Les demandes de la banque au titre des frais irrépétibles exposés en cause d’appel seront rejetées.

 

La banque sera condamnée aux dépens de la procédure d’appel et il sera fait application des dispositions de l’article 699 du code de procédure civile au bénéfice des avocats de la cause.

PAR CES MOTIFS :

  

La cour,

 

Infirme partiellement le jugement rendu le 15 mars 2022 par le tribunal judiciaire de Nantes.

 

Statuant à nouveau sur l’entier litige,

 

Condamne M. [H] [G] en qualité de caution à payer à la société Caisse régionale de crédit agricole mutuel atlantique Vendée la somme de :

 

7 258,36 euros au titre du prêt n° 00048561372.

15 965,97 euros au titre du prêt n° 00070031871.

17 937,37 euros au titre du prêt n° 00071673064.

40 157,21 euros au titre du prêt n° 00071673073.

17 696,65 euros au titre du prêt n° 10000065375.

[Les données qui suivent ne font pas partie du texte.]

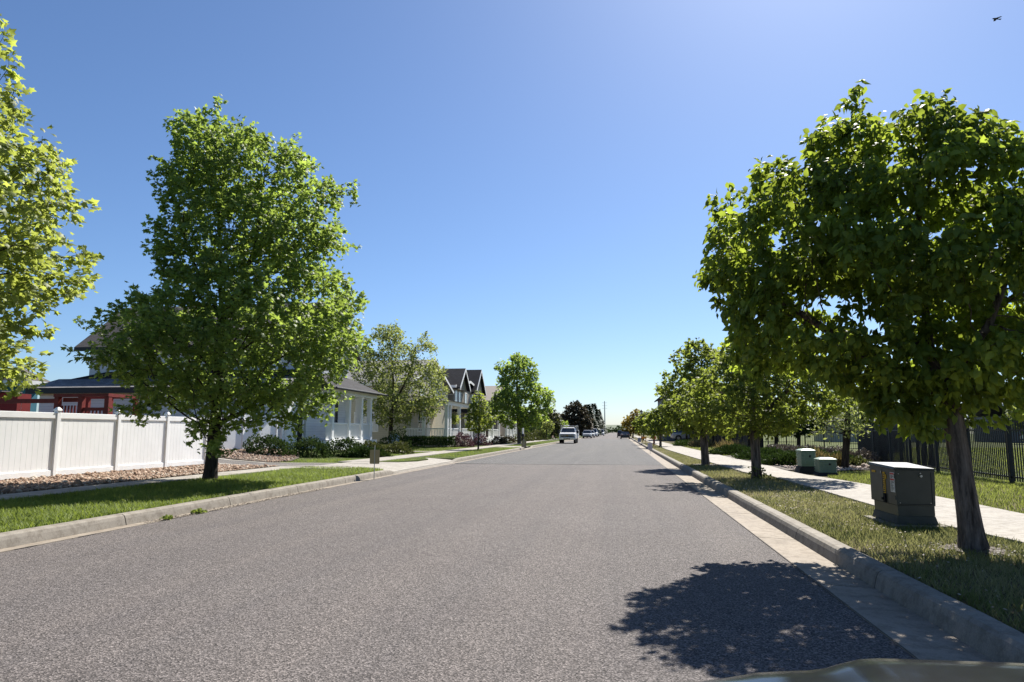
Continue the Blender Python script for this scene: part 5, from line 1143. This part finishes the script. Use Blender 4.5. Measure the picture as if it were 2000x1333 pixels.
MB().box(3.2, 3.3, 67.95, 68.05, 0, .75).build('post', MT['redwood'], rb); MB().box(3.05, 3.45, 67.85, 68.15, .75, 1.0).build('red_box', MT['redbox'], rb); MB().box(3.1, 3.38, 67.9, 68.1, 1.001, 1.3).build('white_panel', MT['white'], rb)
bl = thing('barrier', 'low orange and yellow barrier on the verge left of the red marker', 'barrier', (3.0, 88, .15))
MB().box(2.75, 3.35, 87.97, 88.03, .55, .8).build('board', MT['orange'], bl)
for x in (2.85, 3.25): MB().box(x - .03, x + .03, 87.8, 88.2, .1, .55).build('leg', MT['yellow'], bl)
lp = thing('street_lamp', 'black lantern topped street lamp rising beside the golden tree', 'street lamp', (3.75, 118, .15))
MB().lathe((3.75, 118, .1), [(.16, 0), (.14, .4), (.07, .6), (.05, 4.1), (.08, 4.15)], 12).build('post', MT['iron'], lp)
lh = MB().lathe((3.75, 118, 4.26), [(.12, 0), (.24, .35), (.26, .42), (.1, .6), (.02, .72)], 10).build('lantern', MT['iron'], lp)
MB().lathe((3.75, 118, 4.3), [(.14, 0), (.245, .28)], 10).build('lens', MT['lampglass'], lh)
tp = thing('transmission_pole', 'tall slim grey power pole far away beyond the street', 'pole', (-8, 430, 0))
MB().tube([(-8, 430, -.5), (-8, 430, 19.5)], [.42, .22], 10).build('mast', MT['steel'], tp)
for z in (18.5, 16.8, 15.2): MB().tube([(-9.6, 430, z), (-6.4, 430, z)], .06, 6).build('crossarm', MT['steel'], tp)

# ------------------------------------------------------------------ right: houses across the grass
hr = thing('grey_house', 'dark grey house with tall gable behind the right row of trees', 'house', (10.5, 110, .3))
MB().box(6.4, 18, 104.5, 118, .1, 5.0).build('wall', MT['greyside'], hr)
MB().prism([(6.4, 5.0), (18, 5.0), (18, 6.2), (12, 8.6), (6.4, 6.6)], 1, 104.9, 117.6).build('gable_wall', MT['greyside'], hr)
MB().prism([(5.9, 6.35), (12, 8.9), (18.4, 5.9), (18.4, 5.7), (12, 8.7), (5.9, 6.15)], 1, 104.2, 118.3).build('roof', MT['shingle_dark'], hr)
MB().hexa([(6.0, 101.5, 3.2), (17, 101.5, 3.2), (17, 104.48, 3.2), (6.0, 104.48, 3.2)], [(6.0, 101.6, 3.4), (17, 101.6, 3.4), (17, 104.48, 4.6), (6.0, 104.48, 4.6)]).build('porch_roof', MT['shingle_dark'], hr)
for x in (7.5, 12): window(hr, MT['white'], 'y', x, x + 1.6, 1.2, 2.6, 104.5, sgn=-1)
window(hr, MT['white'], 'x', 108, 110, 1.4, 3, 6.4, sgn=-1)
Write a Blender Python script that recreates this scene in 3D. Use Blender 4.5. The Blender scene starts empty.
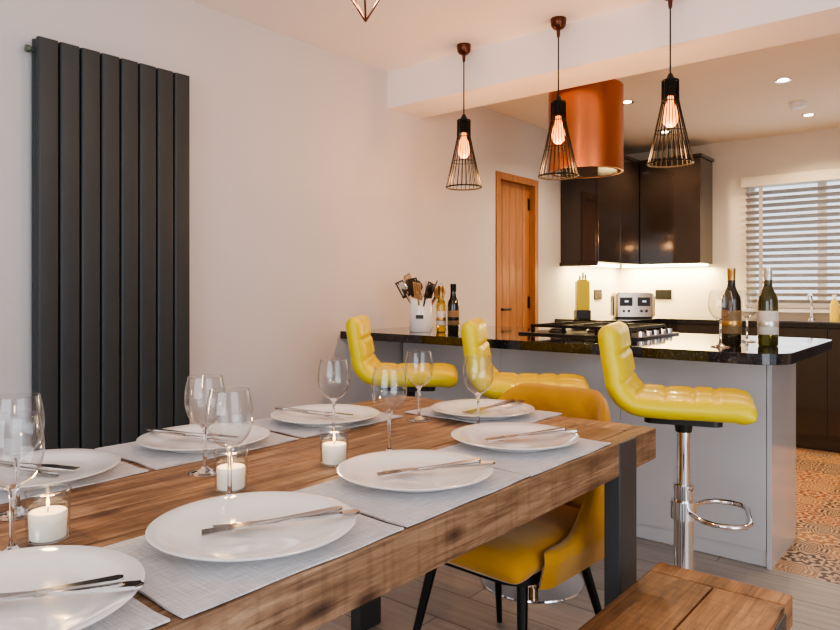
import bpy, bmesh, math, random
from mathutils import Vector, Matrix, Euler
random.seed(4)
pi=math.pi
CX=2.69
# ------------------------------------------------------------------ materials
def mat(name,col,rough=.5,metal=0,nz=0.0,nscale=8,bump=0,bscale=60,trans=0,ior=1.45,emit=None,es=0,sheen=0,coat=0,spec=.5):
    m=bpy.data.materials.new(name); m.use_nodes=True
    nt=m.node_tree; b=nt.nodes['Principled BSDF']
    b.inputs['Base Color'].default_value=(*col,1); b.inputs['Roughness'].default_value=rough
    b.inputs['Metallic'].default_value=metal; b.inputs['IOR'].default_value=ior
    b.inputs['Transmission Weight'].default_value=trans
    b.inputs['Specular IOR Level'].default_value=spec
    if sheen: b.inputs['Sheen Weight'].default_value=sheen
    if coat: b.inputs['Coat Weight'].default_value=coat; b.inputs['Coat Roughness'].default_value=.05
    if emit: b.inputs['Emission Color'].default_value=(*emit,1); b.inputs['Emission Strength'].default_value=es
    tc=nt.nodes.new('ShaderNodeTexCoord')
    if nz:
        n=nt.nodes.new('ShaderNodeTexNoise'); n.inputs['Scale'].default_value=nscale; n.inputs['Detail'].default_value=4
        nt.links.new(tc.outputs['Object'],n.inputs['Vector'])
        mx=nt.nodes.new('ShaderNodeMix'); mx.data_type='RGBA'
        mx.inputs[6].default_value=(*[max(0,c*(1-nz)) for c in col],1); mx.inputs[7].default_value=(*[min(1,c*(1+nz)) for c in col],1)
        nt.links.new(n.outputs['Fac'],mx.inputs[0]); nt.links.new(mx.outputs[2],b.inputs['Base Color'])
    if bump:
        n=nt.nodes.new('ShaderNodeTexNoise'); n.inputs['Scale'].default_value=bscale; n.inputs['Detail'].default_value=3
        nt.links.new(tc.outputs['Object'],n.inputs['Vector'])
        bp=nt.nodes.new('ShaderNodeBump'); bp.inputs['Strength'].default_value=bump; bp.inputs['Distance'].default_value=.01
        nt.links.new(n.outputs['Fac'],bp.inputs['Height']); nt.links.new(bp.outputs[0],b.inputs['Normal'])
    return m
def thinglass(name,lo=.05,hi=.75,pw=3.5,tint=(.97,.98,.98)):
    m=bpy.data.materials.new(name); m.use_nodes=True; nt=m.node_tree; nt.nodes.remove(nt.nodes['Principled BSDF'])
    out=[n for n in nt.nodes if n.type=='OUTPUT_MATERIAL'][0]; L=nt.links.new
    tr=nt.nodes.new('ShaderNodeBsdfTransparent'); tr.inputs[0].default_value=(*tint,1); gl=nt.nodes.new('ShaderNodeBsdfGlossy'); gl.inputs['Roughness'].default_value=.02
    lw=nt.nodes.new('ShaderNodeLayerWeight'); lw.inputs[0].default_value=.5
    p=nt.nodes.new('ShaderNodeMath'); p.operation='POWER'; p.inputs[1].default_value=pw; L(lw.outputs['Facing'],p.inputs[0])
    q=nt.nodes.new('ShaderNodeMath'); q.operation='MULTIPLY_ADD'; q.inputs[1].default_value=hi; q.inputs[2].default_value=lo; L(p.outputs[0],q.inputs[0])
    mx=nt.nodes.new('ShaderNodeMixShader'); L(q.outputs[0],mx.inputs[0]); L(tr.outputs[0],mx.inputs[1]); L(gl.outputs[0],mx.inputs[2]); L(mx.outputs[0],out.inputs[0]); return m
def wood(name,c1,c2,c3,axis='Y',rough=.45,isl=.35,knots=True,wear=.7):
    m=bpy.data.materials.new(name); m.use_nodes=True; nt=m.node_tree; b=nt.nodes['Principled BSDF']; L=nt.links.new
    tc=nt.nodes.new('ShaderNodeTexCoord'); geo=nt.nodes.new('ShaderNodeNewGeometry')
    add=nt.nodes.new('ShaderNodeVectorMath'); add.operation='ADD'
    sc=nt.nodes.new('ShaderNodeVectorMath'); sc.operation='SCALE'; sc.inputs[0].default_value=(3,7,5)
    L(geo.outputs['Random Per Island'],sc.inputs['Scale']); L(tc.outputs['Object'],add.inputs[0]); L(sc.outputs[0],add.inputs[1])
    def noise(s,scale,detail,dist,rg=.65):
        mp=nt.nodes.new('ShaderNodeMapping'); mp.inputs['Scale'].default_value={'Y':(s,1.2,s),'Z':(s,s,1.2),'X':(1.2,s,s)}[axis]
        L(add.outputs[0],mp.inputs['Vector'])
        n=nt.nodes.new('ShaderNodeTexNoise'); n.inputs['Scale'].default_value=scale; n.inputs['Detail'].default_value=detail; n.inputs['Roughness'].default_value=rg; n.inputs['Distortion'].default_value=dist
        L(mp.outputs[0],n.inputs['Vector']); return n
    def mult(last,n,p0,c0,p1,f):
        r=nt.nodes.new('ShaderNodeValToRGB'); e=r.color_ramp.elements
        e[0].position=p0; e[0].color=(*c0,1); e[1].position=p1; e[1].color=(1,1,1,1); L(n.outputs[0],r.inputs[0])
        mx=nt.nodes.new('ShaderNodeMix'); mx.data_type='RGBA'; mx.blend_type='MULTIPLY'; mx.inputs[0].default_value=f
        L(last,mx.inputs[6]); L(r.outputs[0],mx.inputs[7]); return mx.outputs[2]
    n=noise(14,1.8,8,1.0)
    r=nt.nodes.new('ShaderNodeValToRGB'); e=r.color_ramp.elements
    e[0].position=.30; e[0].color=(*c1,1); e[1].position=.70; e[1].color=(*c3,1); k=e.new(.5); k.color=(*c2,1)
    L(n.outputs['Fac'],r.inputs[0])
    last=mult(r.outputs[0],noise(5,2.4,6,2.0),.34,(.36,.31,.28),.54,wear)
    last=mult(last,noise(60,2.5,4,.2),.36,(.35,.30,.27),.48,wear)
    if knots:
        vo=nt.nodes.new('ShaderNodeTexVoronoi'); vo.inputs['Scale'].default_value=3.4
        mp=nt.nodes.new('ShaderNodeMapping'); mp.inputs['Scale'].default_value={'Y':(2.2,1,2.2),'Z':(2.2,2.2,1),'X':(1,2.2,2.2)}[axis]; L(add.outputs[0],mp.inputs['Vector']); L(mp.outputs[0],vo.inputs['Vector'])
        last=mult(last,vo,.05,(.12,.07,.04),.15,.9)
        mp=nt.nodes.new('ShaderNodeMapping'); mp.inputs['Scale'].default_value={'Y':(3,45,3),'X':(45,3,3),'Z':(3,3,45)}[axis]; L(add.outputs[0],mp.inputs['Vector'])
        n4=nt.nodes.new('ShaderNodeTexNoise'); n4.inputs['Scale'].default_value=1.3; n4.inputs['Detail'].default_value=3; L(mp.outputs[0],n4.inputs['Vector'])
        last=mult(last,n4,.36,(.6,.55,.5),.5,.4)
    hs=nt.nodes.new('ShaderNodeHueSaturation')
    mr=nt.nodes.new('ShaderNodeMapRange'); mr.inputs[3].default_value=1-isl; mr.inputs[4].default_value=1+isl
    L(geo.outputs['Random Per Island'],mr.inputs[0]); L(mr.outputs[0],hs.inputs['Value']); L(last,hs.inputs['Color'])
    L(hs.outputs[0],b.inputs['Base Color']); b.inputs['Roughness'].default_value=rough
    bp=nt.nodes.new('ShaderNodeBump'); bp.inputs['Strength'].default_value=.4; bp.inputs['Distance'].default_value=.004
    L(n.outputs['Fac'],bp.inputs['Height']); L(bp.outputs[0],b.inputs['Normal'])
    return m

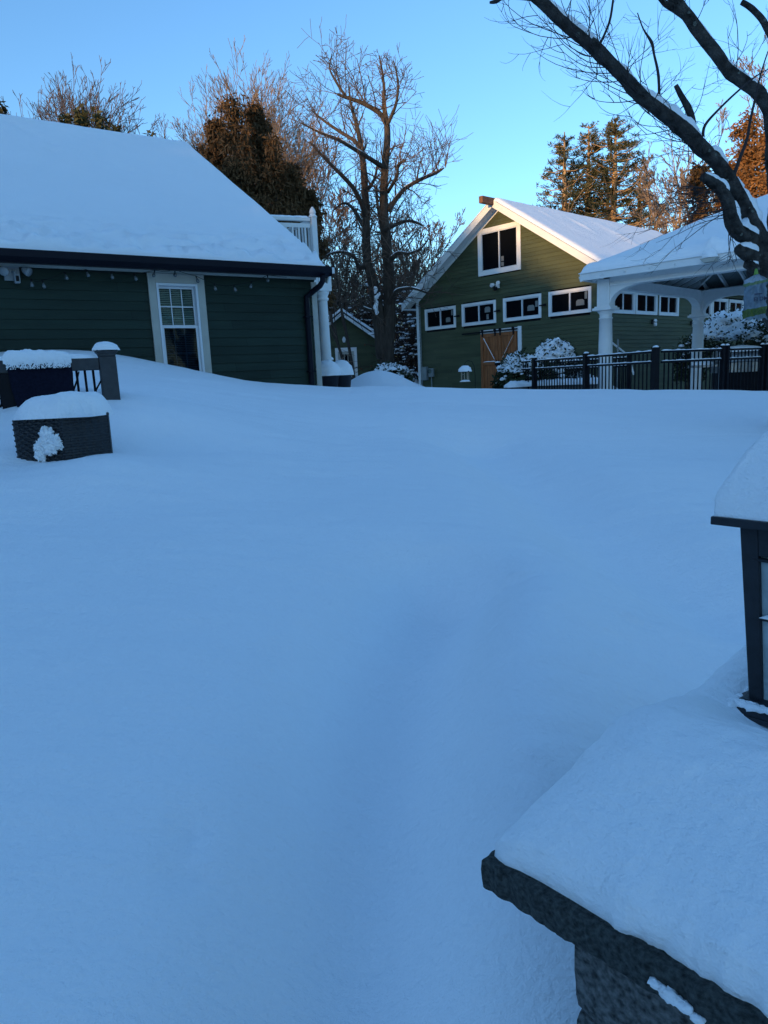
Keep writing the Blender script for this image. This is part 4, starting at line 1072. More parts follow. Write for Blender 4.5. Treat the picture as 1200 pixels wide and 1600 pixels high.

2 328,12 euros au titre du prêt n° 10000094852.

 

Outre les intérêts au taux légal à compter du 4 avril 2018.

 

Déboute la société Caisse régionale de crédit agricole mutuel atlantique Vendée de sa demande de capitalisation des intérêts.

 

Déboute la société Caisse régionale de crédit agricole mutuel atlantique Vendée de ses demandes à l’égard de M. [Z] [N].

 

Condamne M. [H] [G] à payer à la société Caisse régionale de crédit agricole mutuel atlantique Vendée la somme de 1 500 euros en application de l’article 700 du code de procédure civile au titre des frais exposés en première instance.

 

Condamne M. [H] [G] aux dépens de première instance avec application de l’article 699 du code de procédure civile au bénéfice des avocats en ayant fait la demande.

 

Y ajoutant,

 

Condamne la société Caisse régionale de crédit agricole mutuel atlantique Vendée à payer à M. [Z] [N] la somme de 3 000 euros en application de l’article 700 du code de procédure civile au titre des frais exposés en première instance et en cause d’appel.

 

Condamne la société Caisse régionale de crédit agricole mutuel atlantique Vendée aux dépens de la procédure d’appel et dit qu’il sera fait application des dispositions de l’article 699 du code de procédure civile au bénéfice des avocats de la cause.

 

Rejette toute demande plus ample ou contraire.